Una certera aproximación a la realidad, debería tener en cuenta dos criterios:
1/ El reconocimiento de los frutos eclesiales desarrollados desde entonces:
Una Iglesia más comunitaria, más misionera, y más testimonial. Sin dejar de reconocer los fracasos, debidos a dos tipos de causas distintas:
Las internas: “secularización interna”, es decir, impermeabilidad con respecto a la secularización externa; desarrollos incorrectos y desafortunados de algunas reformas en el ámbito de la liturgia, la misión ad gentes, la participación o la asunción acrítica de la moral liberal;
Y las externas: los cambios sociales y culturales convergentes con el Concilio o posteriores: resurgimiento de viejas ideologías con piel de cordero (nacionalismo, neo-marxismo, neo-liberalismo; revolución cultural), en definitiva, la “apostasía silenciosa”.
2/ Que entre frutos y fracasos hay una diferencia sustancial con respecto a sus causas:
Los frutos lo son del Concilio, en su sentido más amplio (movimiento eclesial pre y post conciliar, desarrollo providencial del mismo, y aplicación paulatina y prudente de sus propuestas); mientras que los fracasos no es justo atribuirlos al Concilio, ni siquiera a los internos, sino a planteamientos e iniciativas que se excusaron en el Concilio pero que no provenían del Concilio.
Para entender los efectos del Concilio es necesario una visión creyente: alguien ha comparado la Iglesia en el Concilio como un gran árbol sacudido por el Espíritu: al tiempo que cayeron tantas ramas secas que tenían que caer, cayeron algunas ramas verdes que no tenían que haber caído.

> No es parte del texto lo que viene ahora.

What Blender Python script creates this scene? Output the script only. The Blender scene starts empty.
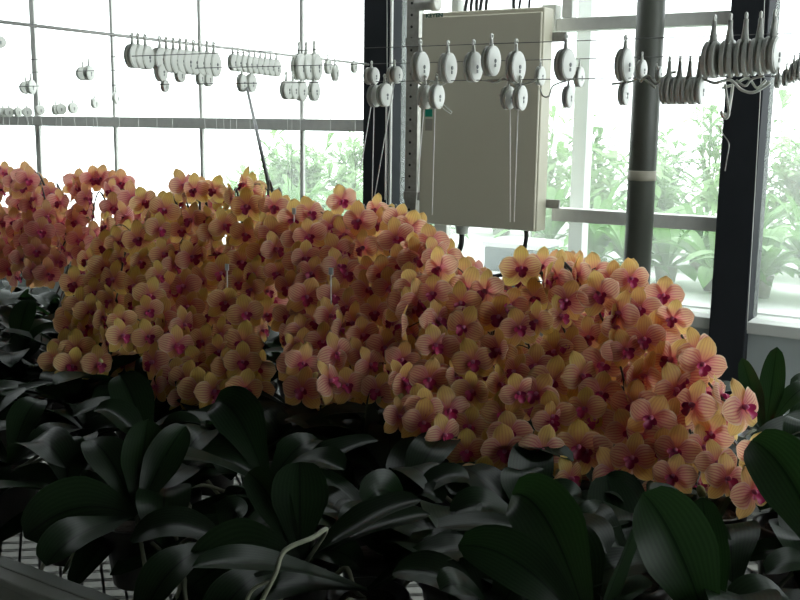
import bpy, math, random
from mathutils import Vector, Matrix, Euler
random.seed(11)
R = random.Random(5)
S = bpy.context.scene
COL = S.collection

# ------------------------------------------------------------------ camera
FPX = 1000.0
CAMZ = 1.6
CAM = Vector((0, 0, CAMZ))
ROT = Matrix.Rotation(math.radians(32), 3, 'Z') @ Matrix.Rotation(math.radians(80), 3, 'X') @ Matrix.Rotation(0.0128, 3, 'Z')
cd = bpy.data.cameras.new('camera'); cam = bpy.data.objects.new('camera', cd); COL.objects.link(cam)
cam.matrix_world = Matrix.Translation(CAM) @ ROT.to_4x4()
cd.sensor_width = 36; cd.lens = FPX * 36 / 800; cd.clip_start = 0.05; cd.clip_end = 200
S.camera = cam

# the room: X runs along the glazed wall, Y away from the bench towards it, Z up
def ray(px, py): return ROT @ Vector(((px - 400) / FPX, -(py - 300) / FPX, -1.0))
def at_y(px, py, y): r = ray(px, py); return CAM + r * (y / r.y)
def at_z(px, py, z): r = ray(px, py); return CAM + r * ((z - CAMZ) / r.z)
def at_d(px, py, d): return CAM + ray(px, py) * d
def depth(p): return -((ROT.transposed() @ (p - CAM)).z)

# ------------------------------------------------------------------ mesh helper
class MB:
    def __init__(s): s.v = []; s.f = []; s.m = []; s.uv = []
    def face(s, idx, m=0, uv=None):
        s.f.append(tuple(idx)); s.m.append(m); s.uv.append(uv or [(0, 0)] * len(idx))
    def box(s, a, b, m=0):
        x0, y0, z0 = [min(a[i], b[i]) for i in range(3)]; x1, y1, z1 = [max(a[i], b[i]) for i in range(3)]
        k = len(s.v)
        s.v += [Vector(p) for p in ((x0,y0,z0),(x1,y0,z0),(x1,y1,z0),(x0,y1,z0),(x0,y0,z1),(x1,y0,z1),(x1,y1,z1),(x0,y1,z1))]
        for q in ((0,3,2,1),(4,5,6,7),(0,1,5,4),(1,2,6,5),(2,3,7,6),(3,0,4,7)): s.face([k+i for i in q], m)
    def tube(s, pts, r, n=6, m=0, cap=True):
        pts = [Vector(p) for p in pts]; rr = r if isinstance(r, (list, tuple)) else [r] * len(pts)
        k = len(s.v); ref = None
        for i, p in enumerate(pts):
            t = (pts[min(i+1, len(pts)-1)] - pts[max(i-1, 0)])
            t = t.normalized() if t.length > 1e-9 else Vector((0,0,1))
            if ref is None:
                ref = t.cross(Vector((0.3,0.2,1))); ref = ref if ref.length > 1e-3 else t.cross(Vector((1,0,0)))
            ref = (ref - t * ref.dot(t)).normalized(); b = t.cross(ref)
            for j in range(n):
                a = 2*math.pi*j/n; s.v.append(p + (ref*math.cos(a) + b*math.sin(a))*rr[i])
        for i in range(len(pts)-1):
            for j in range(n):
                a = k+i*n+j; b2 = k+i*n+(j+1)%n; s.face((a, b2, b2+n, a+n), m)
        if cap:
            s.face([k+j for j in range(n)][::-1], m); e = k+(len(pts)-1)*n; s.face([e+j for j in range(n)], m)
    def lathe(s, prof, n=24, axis='Z', c=(0,0,0), m=0):
        k = len(s.v); c = Vector(c)
        for (h, r) in prof:
            for j in range(n):
                a = 2*math.pi*j/n; x, y = r*math.cos(a), r*math.sin(a)
                s.v.append(c + (Vector((x,y,h)) if axis == 'Z' else Vector((h,x,y)) if axis == 'X' else Vector((y,h,x))))
        for i in range(len(prof)-1):
            for j in range(n):
                a = k+i*n+j; b = k+i*n+(j+1)%n; s.face((a, b, b+n, a+n), m)
        s.face([k+j for j in range(n)][::-1], m); e = k+(len(prof)-1)*n; s.face([e+j for j in range(n)], m)
    def ell(s, c, ax, nu=8, nv=6, m=0):
        # ellipsoid, ax = three axis vectors
        c = Vector(c); prof = []
        k = len(s.v)
        for i in range(nv+1):
            ph = math.pi*i/nv
            for j in range(nu):
                th = 2*math.pi*j/nu
                s.v.append(c + ax[0]*math.sin(ph)*math.cos(th) + ax[1]*math.sin(ph)*math.sin(th) + ax[2]*math.cos(ph))
        for i in range(nv):
            for j in range(nu):
                a = k+i*nu+j; b = k+i*nu+(j+1)%nu; s.face((a, a+nu, b+nu, b), m)
    def grid(s, fn, nu, nv, m=0):
        k = len(s.v)
        for i in range(nv+1):
            for j in range(nu+1): s.v.append(fn(j/nu*2-1, i/nv))
        for i in range(nv):
            for j in range(nu):
                q = (k+i*(nu+1)+j, k+i*(nu+1)+j+1, k+(i+1)*(nu+1)+j+1, k+(i+1)*(nu+1)+j)
                s.face(q, m, [(j/nu, i/nv), ((j+1)/nu, i/nv), ((j+1)/nu, (i+1)/nv), (j/nu, (i+1)/nv)])
    def mesh(s, name, mats, smooth=True):
        me = bpy.data.meshes.new(name); me.from_pydata([tuple(v) for v in s.v], [], s.f)
        for mt in (mats if isinstance(mats, (list, tuple)) else [mats]): me.materials.append(mt)
        me.polygons.foreach_set('material_index', s.m)
        ul = me.uv_layers.new(name='UVMap'); flat = [c for f in s.uv for p in f for c in p]
        ul.data.foreach_set('uv', flat)
        me.polygons.foreach_set('use_smooth', [smooth]*len(s.f)); me.update()
        return me
    def build(s, name, mats, parent=None, smooth=True, bevel=0):
        return obj(name, s.mesh(name, mats, smooth), parent, bevel)
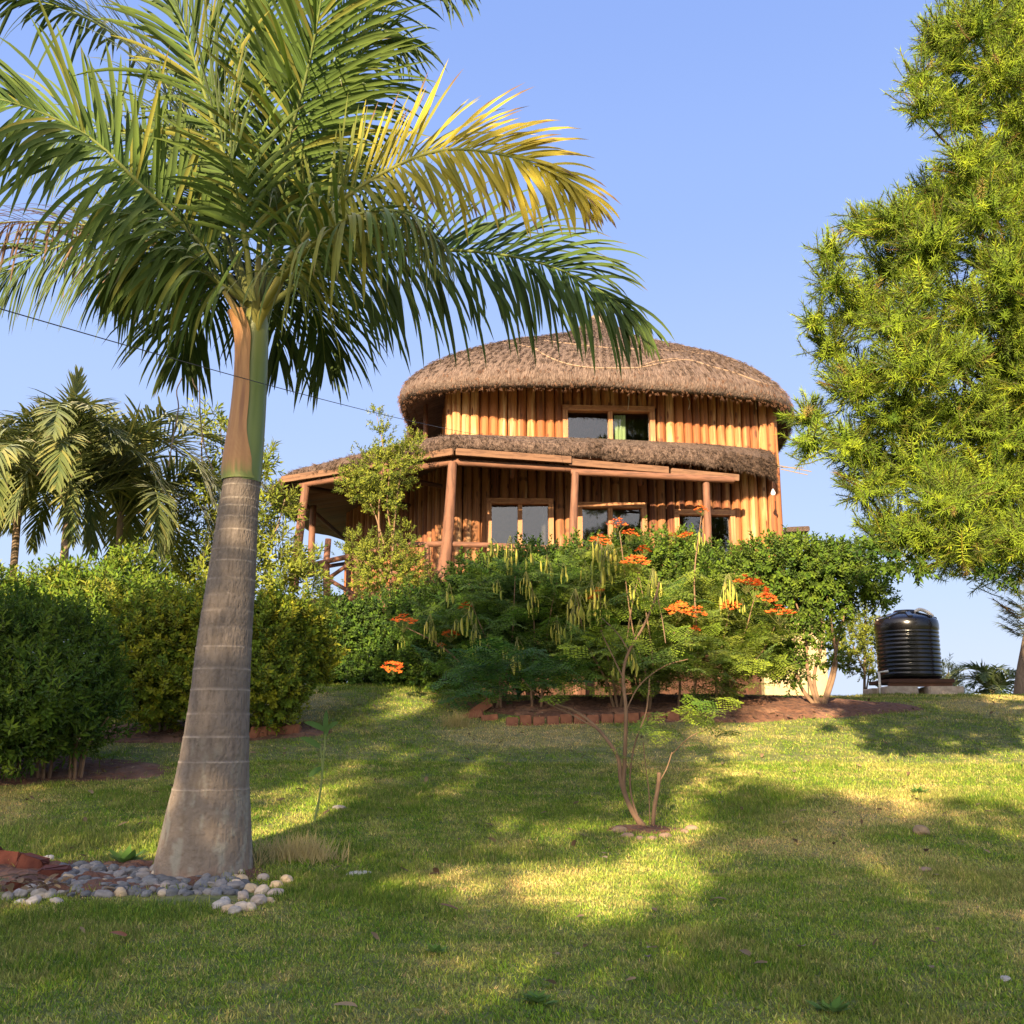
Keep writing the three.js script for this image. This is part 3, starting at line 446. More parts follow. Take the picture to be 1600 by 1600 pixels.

En todo caso, la única manera no sólo de reconocer los frutos del Concilio, sino de permitir que el Espíritu Santo pueda seguir ofreciendo a la Iglesia nuevos frutos de aquel “kairos” es, como indicó en su momento Benedicto XVI, volviendo a los textos. Ya San Juan Pablo II en el Novo Millenio Ineunte (nº 57) decía que “a medida que pasan los años, aquellos textos no pierden su valor ni su esplendor. Es necesario leerlos de manera apropiada y que sean conocidos y asimilados como textos cualificados y normativos del Magisterio”.